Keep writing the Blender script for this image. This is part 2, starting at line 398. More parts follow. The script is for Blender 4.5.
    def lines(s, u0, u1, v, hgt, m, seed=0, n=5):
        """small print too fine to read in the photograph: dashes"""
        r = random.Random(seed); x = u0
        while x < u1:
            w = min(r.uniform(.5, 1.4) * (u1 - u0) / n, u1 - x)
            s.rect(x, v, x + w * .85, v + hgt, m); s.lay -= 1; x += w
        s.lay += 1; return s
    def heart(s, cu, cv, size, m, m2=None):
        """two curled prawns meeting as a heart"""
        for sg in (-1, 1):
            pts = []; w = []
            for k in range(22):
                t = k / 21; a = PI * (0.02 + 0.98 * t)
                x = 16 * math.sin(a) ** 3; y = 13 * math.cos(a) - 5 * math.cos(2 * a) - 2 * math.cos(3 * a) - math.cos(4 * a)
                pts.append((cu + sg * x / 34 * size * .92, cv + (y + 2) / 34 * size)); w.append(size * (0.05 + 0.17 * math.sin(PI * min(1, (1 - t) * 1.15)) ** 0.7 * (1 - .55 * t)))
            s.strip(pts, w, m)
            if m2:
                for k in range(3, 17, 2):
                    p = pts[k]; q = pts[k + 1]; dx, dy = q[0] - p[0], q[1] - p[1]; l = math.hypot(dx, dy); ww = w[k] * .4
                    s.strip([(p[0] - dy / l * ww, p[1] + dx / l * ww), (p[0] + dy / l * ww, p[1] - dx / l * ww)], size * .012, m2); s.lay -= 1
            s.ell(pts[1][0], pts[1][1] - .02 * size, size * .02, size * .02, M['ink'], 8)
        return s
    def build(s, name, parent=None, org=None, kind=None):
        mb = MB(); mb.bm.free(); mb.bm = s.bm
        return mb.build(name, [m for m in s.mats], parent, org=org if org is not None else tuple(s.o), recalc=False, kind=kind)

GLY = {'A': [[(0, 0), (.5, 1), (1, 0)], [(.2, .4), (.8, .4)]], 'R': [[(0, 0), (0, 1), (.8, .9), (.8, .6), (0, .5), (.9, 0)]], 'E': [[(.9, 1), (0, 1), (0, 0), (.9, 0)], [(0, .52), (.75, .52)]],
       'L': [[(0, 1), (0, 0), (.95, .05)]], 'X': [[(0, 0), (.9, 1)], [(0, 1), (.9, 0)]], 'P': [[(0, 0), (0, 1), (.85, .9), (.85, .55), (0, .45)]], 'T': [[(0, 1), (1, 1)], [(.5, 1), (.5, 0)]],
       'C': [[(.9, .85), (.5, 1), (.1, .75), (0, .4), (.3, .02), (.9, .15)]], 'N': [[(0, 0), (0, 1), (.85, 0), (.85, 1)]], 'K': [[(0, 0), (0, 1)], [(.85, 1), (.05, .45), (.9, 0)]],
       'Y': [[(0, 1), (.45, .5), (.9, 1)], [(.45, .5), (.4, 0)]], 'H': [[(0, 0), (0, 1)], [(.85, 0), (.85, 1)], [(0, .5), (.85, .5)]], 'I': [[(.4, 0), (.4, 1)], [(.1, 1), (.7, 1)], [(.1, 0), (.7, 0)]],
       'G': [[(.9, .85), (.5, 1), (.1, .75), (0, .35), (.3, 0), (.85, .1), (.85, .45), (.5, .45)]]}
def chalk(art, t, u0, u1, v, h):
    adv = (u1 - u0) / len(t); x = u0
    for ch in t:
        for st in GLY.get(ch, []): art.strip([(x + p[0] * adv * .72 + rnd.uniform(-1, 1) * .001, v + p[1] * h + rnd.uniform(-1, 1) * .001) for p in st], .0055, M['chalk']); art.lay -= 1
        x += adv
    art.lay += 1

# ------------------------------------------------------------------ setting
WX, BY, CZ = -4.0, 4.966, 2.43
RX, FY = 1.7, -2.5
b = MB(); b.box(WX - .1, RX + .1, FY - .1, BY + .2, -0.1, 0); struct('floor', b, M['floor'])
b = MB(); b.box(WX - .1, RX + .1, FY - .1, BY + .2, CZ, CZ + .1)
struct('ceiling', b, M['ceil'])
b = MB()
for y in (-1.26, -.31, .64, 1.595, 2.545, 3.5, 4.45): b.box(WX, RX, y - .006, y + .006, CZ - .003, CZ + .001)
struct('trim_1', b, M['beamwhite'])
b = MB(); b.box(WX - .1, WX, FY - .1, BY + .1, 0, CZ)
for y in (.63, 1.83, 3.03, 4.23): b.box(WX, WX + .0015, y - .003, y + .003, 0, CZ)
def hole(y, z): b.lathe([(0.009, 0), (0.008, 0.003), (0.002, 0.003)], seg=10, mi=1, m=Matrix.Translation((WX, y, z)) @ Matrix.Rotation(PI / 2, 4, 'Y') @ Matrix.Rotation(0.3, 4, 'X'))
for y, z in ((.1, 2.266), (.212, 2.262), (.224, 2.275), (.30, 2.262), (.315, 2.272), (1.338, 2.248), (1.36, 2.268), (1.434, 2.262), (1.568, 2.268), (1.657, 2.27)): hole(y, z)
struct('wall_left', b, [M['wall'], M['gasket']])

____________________

• _THE EXERCISE_: Restate the data above word for word.

• _OUTPUT OF THE EXERCISE_:
Keep writing the Blender script for this image. This is part 2, starting at line 398. More parts follow. The script is for Blender 4.5.
    def lines(s, u0, u1, v, hgt, m, seed=0, n=5):
        """small print too fine to read in the photograph: dashes"""
        r = random.Random(seed); x = u0
        while x < u1:
            w = min(r.uniform(.5, 1.4) * (u1 - u0) / n, u1 - x)
            s.rect(x, v, x + w * .85, v + hgt, m); s.lay -= 1; x += w
        s.lay += 1; return s
    def heart(s, cu, cv, size, m, m2=None):
        """two curled prawns meeting as a heart"""
        for sg in (-1, 1):
            pts = []; w = []
            for k in range(22):
                t = k / 21; a = PI * (0.02 + 0.98 * t)
                x = 16 * math.sin(a) ** 3; y = 13 * math.cos(a) - 5 * math.cos(2 * a) - 2 * math.cos(3 * a) - math.cos(4 * a)
                pts.append((cu + sg * x / 34 * size * .92, cv + (y + 2) / 34 * size)); w.append(size * (0.05 + 0.17 * math.sin(PI * min(1, (1 - t) * 1.15)) ** 0.7 * (1 - .55 * t)))
            s.strip(pts, w, m)
            if m2:
                for k in range(3, 17, 2):
                    p = pts[k]; q = pts[k + 1]; dx, dy = q[0] - p[0], q[1] - p[1]; l = math.hypot(dx, dy); ww = w[k] * .4
                    s.strip([(p[0] - dy / l * ww, p[1] + dx / l * ww), (p[0] + dy / l * ww, p[1] - dx / l * ww)], size * .012, m2); s.lay -= 1
            s.ell(pts[1][0], pts[1][1] - .02 * size, size * .02, size * .02, M['ink'], 8)
        return s
    def build(s, name, parent=None, org=None, kind=None):
        mb = MB(); mb.bm.free(); mb.bm = s.bm
        return mb.build(name, [m for m in s.mats], parent, org=org if org is not None else tuple(s.o), recalc=False, kind=kind)

GLY = {'A': [[(0, 0), (.5, 1), (1, 0)], [(.2, .4), (.8, .4)]], 'R': [[(0, 0), (0, 1), (.8, .9), (.8, .6), (0, .5), (.9, 0)]], 'E': [[(.9, 1), (0, 1), (0, 0), (.9, 0)], [(0, .52), (.75, .52)]],
       'L': [[(0, 1), (0, 0), (.95, .05)]], 'X': [[(0, 0), (.9, 1)], [(0, 1), (.9, 0)]], 'P': [[(0, 0), (0, 1), (.85, .9), (.85, .55), (0, .45)]], 'T': [[(0, 1), (1, 1)], [(.5, 1), (.5, 0)]],
       'C': [[(.9, .85), (.5, 1), (.1, .75), (0, .4), (.3, .02), (.9, .15)]], 'N': [[(0, 0), (0, 1), (.85, 0), (.85, 1)]], 'K': [[(0, 0), (0, 1)], [(.85, 1), (.05, .45), (.9, 0)]],
       'Y': [[(0, 1), (.45, .5), (.9, 1)], [(.45, .5), (.4, 0)]], 'H': [[(0, 0), (0, 1)], [(.85, 0), (.85, 1)], [(0, .5), (.85, .5)]], 'I': [[(.4, 0), (.4, 1)], [(.1, 1), (.7, 1)], [(.1, 0), (.7, 0)]],
       'G': [[(.9, .85), (.5, 1), (.1, .75), (0, .35), (.3, 0), (.85, .1), (.85, .45), (.5, .45)]]}
def chalk(art, t, u0, u1, v, h):
    adv = (u1 - u0) / len(t); x = u0
    for ch in t:
        for st in GLY.get(ch, []): art.strip([(x + p[0] * adv * .72 + rnd.uniform(-1, 1) * .001, v + p[1] * h + rnd.uniform(-1, 1) * .001) for p in st], .0055, M['chalk']); art.lay -= 1
        x += adv
    art.lay += 1

# ------------------------------------------------------------------ setting
WX, BY, CZ = -4.0, 4.966, 2.43
RX, FY = 1.7, -2.5
b = MB(); b.box(WX - .1, RX + .1, FY - .1, BY + .2, -0.1, 0); struct('floor', b, M['floor'])
b = MB(); b.box(WX - .1, RX + .1, FY - .1, BY + .2, CZ, CZ + .1)
struct('ceiling', b, M['ceil'])
b = MB()
for y in (-1.26, -.31, .64, 1.595, 2.545, 3.5, 4.45): b.box(WX, RX, y - .006, y + .006, CZ - .003, CZ + .001)
struct('trim_1', b, M['beamwhite'])
b = MB(); b.box(WX - .1, WX, FY - .1, BY + .1, 0, CZ)
for y in (.63, 1.83, 3.03, 4.23): b.box(WX, WX + .0015, y - .003, y + .003, 0, CZ)
def hole(y, z): b.lathe([(0.009, 0), (0.008, 0.003), (0.002, 0.003)], seg=10, mi=1, m=Matrix.Translation((WX, y, z)) @ Matrix.Rotation(PI / 2, 4, 'Y') @ Matrix.Rotation(0.3, 4, 'X'))
for y, z in ((.1, 2.266), (.212, 2.262), (.224, 2.275), (.30, 2.262), (.315, 2.272), (1.338, 2.248), (1.36, 2.268), (1.434, 2.262), (1.568, 2.268), (1.657, 2.27)): hole(y, z)
struct('wall_left', b, [M['wall'], M['gasket']])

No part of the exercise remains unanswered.